:: Data provided ::
☆ ☆ ☆ ☆
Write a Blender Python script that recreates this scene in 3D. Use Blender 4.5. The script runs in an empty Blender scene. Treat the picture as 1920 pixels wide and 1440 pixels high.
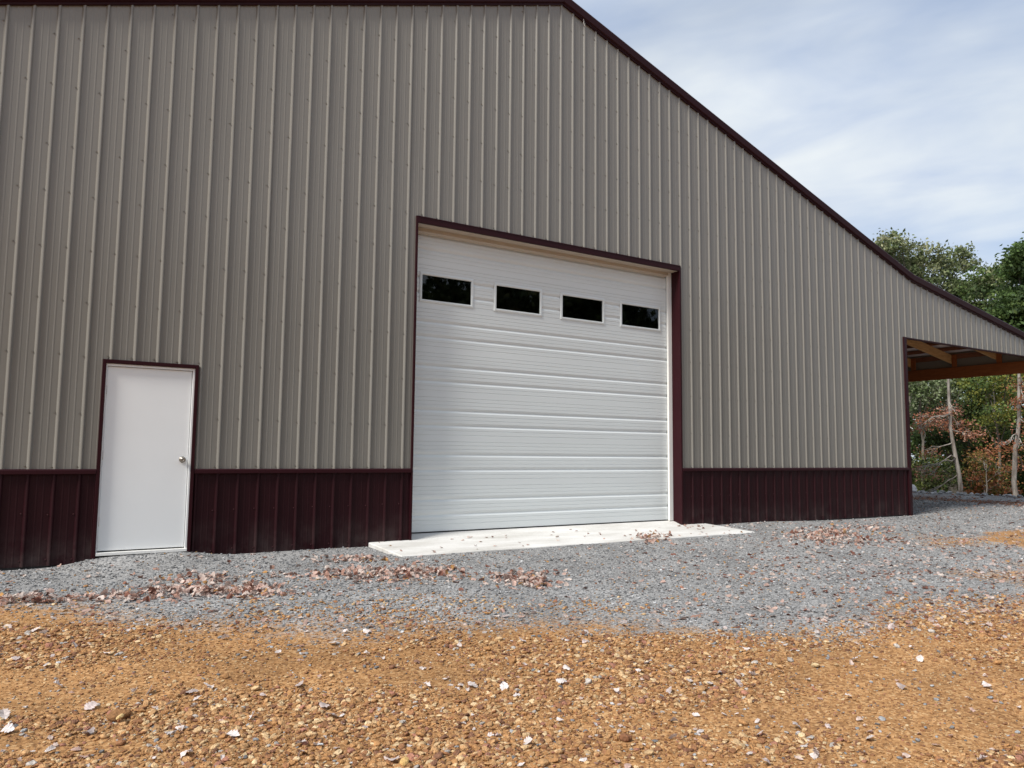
import bpy, bmesh, math, random
import numpy as np
from mathutils import Vector, Matrix, Euler

random.seed(7)
rng = np.random.default_rng(11)
scene = bpy.context.scene
COL = scene.collection

# ------------------------------------------------------------------ camera
CAM = np.array([0.4787, -9.1862, 1.2123])
YAW, PITCH, ROLL, FPX = 0.56094, 0.09136, 0.01032, 1422.95
_f = np.array([math.sin(YAW) * math.cos(PITCH), math.cos(YAW) * math.cos(PITCH), math.sin(PITCH)])
_r = np.array([math.cos(YAW), -math.sin(YAW), 0.0])
_u = np.cross(_r, _f)
_c, _s = math.cos(ROLL), math.sin(ROLL)
RIGHT, UP, FWD = _c * _r + _s * _u, -_s * _r + _c * _u, _f
cam_data = bpy.data.cameras.new("camera")
cam = bpy.data.objects.new("camera", cam_data)
COL.objects.link(cam)
cam_data.sensor_fit = 'HORIZONTAL'
cam_data.sensor_width = 36.0
cam_data.lens = FPX / 1920 * 36.0
cam_data.clip_start = 0.05
cam_data.clip_end = 2000
mw = Matrix.Identity(4)
for i in range(3):
    mw[i][0], mw[i][1], mw[i][2], mw[i][3] = RIGHT[i], UP[i], -FWD[i], CAM[i]
cam.matrix_world = mw
scene.camera = cam

# ------------------------------------------------------------------ light
SUN_DIR = Vector((-0.66, -0.16, 0.73)).normalized()      # towards the sun: high, from the left
SUN_EL = math.asin(SUN_DIR.z)
SUN_AZ = math.atan2(SUN_DIR.x, SUN_DIR.y)
world = bpy.data.worlds.new("World")
scene.world = world
world.use_nodes = True
wn, wl = world.node_tree.nodes, world.node_tree.links
wn.clear()
out = wn.new('ShaderNodeOutputWorld')
sky = wn.new('ShaderNodeTexSky')
sky.sky_type = 'NISHITA'
sky.sun_disc = False
sky.sun_elevation = SUN_EL
sky.sun_rotation = SUN_AZ
sky.air_density = 1.0
sky.dust_density = 1.0
bg1 = wn.new('ShaderNodeBackground')
bg1.inputs['Strength'].default_value = 0.10
wl.new(sky.outputs[0], bg1.inputs['Color'])
bg2 = wn.new('ShaderNodeBackground')                        # thin high cloud
bg2.inputs['Strength'].default_value = 0.63
tc = wn.new('ShaderNodeTexCoord')
sep = wn.new('ShaderNodeSeparateXYZ')
wl.new(tc.outputs['Generated'], sep.inputs[0])
zp = wn.new('ShaderNodeMath'); zp.operation = 'MAXIMUM'; zp.inputs[1].default_value = 0.0
wl.new(sep.outputs['Z'], zp.inputs[0])
za = wn.new('ShaderNodeMath'); za.operation = 'ADD'; za.inputs[1].default_value = 0.22
wl.new(zp.outputs[0], za.inputs[0])
dx = wn.new('ShaderNodeMath'); dx.operation = 'DIVIDE'
dy = wn.new('ShaderNodeMath'); dy.operation = 'DIVIDE'
wl.new(sep.outputs['X'], dx.inputs[0]); wl.new(za.outputs[0], dx.inputs[1])
wl.new(sep.outputs['Y'], dy.inputs[0]); wl.new(za.outputs[0], dy.inputs[1])
cmb = wn.new('ShaderNodeCombineXYZ')
wl.new(dx.outputs[0], cmb.inputs[0]); wl.new(dy.outputs[0], cmb.inputs[1])
mp = wn.new('ShaderNodeMapping')
mp.inputs['Scale'].default_value = (0.75, 1.35, 1)
mpr = wn.new('ShaderNodeMapping')
mpr.inputs['Rotation'].default_value = (0, 0, math.radians(-118))
wl.new(cmb.outputs[0], mpr.inputs[0])
wl.new(mpr.outputs[0], mp.inputs[0])
n1 = wn.new('ShaderNodeTexNoise')
n1.inputs['Scale'].default_value = 0.95
n1.inputs['Detail'].default_value = 5
n1.inputs['Roughness'].default_value = 0.5
n1.inputs['Distortion'].default_value = 0.5
wl.new(mp.outputs[0], n1.inputs['Vector'])
r1 = wn.new('ShaderNodeValToRGB')
r1.color_ramp.elements[0].position = 0.38; r1.color_ramp.elements[0].color = (0.60, 0.60, 0.60, 1)
r1.color_ramp.elements[1].position = 0.60; r1.color_ramp.elements[1].color = (1, 1, 1, 1)
wl.new(n1.outputs['Fac'], r1.inputs[0])
r2 = wn.new('ShaderNodeValToRGB')                            # thin grey-blue to white cloud
r2.color_ramp.elements[0].position = 0.40; r2.color_ramp.elements[0].color = (0.61, 0.71, 0.89, 1)
r2.color_ramp.elements[1].position = 0.62; r2.color_ramp.elements[1].color = (0.93, 0.98, 1.0, 1)
n2 = wn.new('ShaderNodeTexNoise')
n2.inputs['Scale'].default_value = 2.6
n2.inputs['Detail'].default_value = 6
n2.inputs['Roughness'].default_value = 0.52
n2.inputs['Distortion'].default_value = 0.6
wl.new(mp.outputs[0], n2.inputs['Vector'])
mxn = wn.new('ShaderNodeMath'); mxn.operation = 'MULTIPLY_ADD'
mxn.inputs[1].default_value = 0.5
hf = wn.new('ShaderNodeMath'); hf.operation = 'MULTIPLY'; hf.inputs[1].default_value = 0.5
wl.new(n1.outputs['Fac'], hf.inputs[0])
wl.new(n2.outputs['Fac'], mxn.inputs[0]); wl.new(hf.outputs[0], mxn.inputs[2])
wl.new(mxn.outputs[0], r2.inputs[0])
wl.new(r2.outputs[0], bg2.inputs['Color'])
mxs = wn.new('ShaderNodeMixShader')
wl.new(r1.outputs[0], mxs.inputs[0])
wl.new(bg1.outputs[0], mxs.inputs[1]); wl.new(bg2.outputs[0], mxs.inputs[2])
wl.new(mxs.outputs[0], out.inputs[0])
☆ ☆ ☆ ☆
:: Task to carry out ::
State the count of lines that contain the string "high". Nothing else is needed.

:: Reply ::
3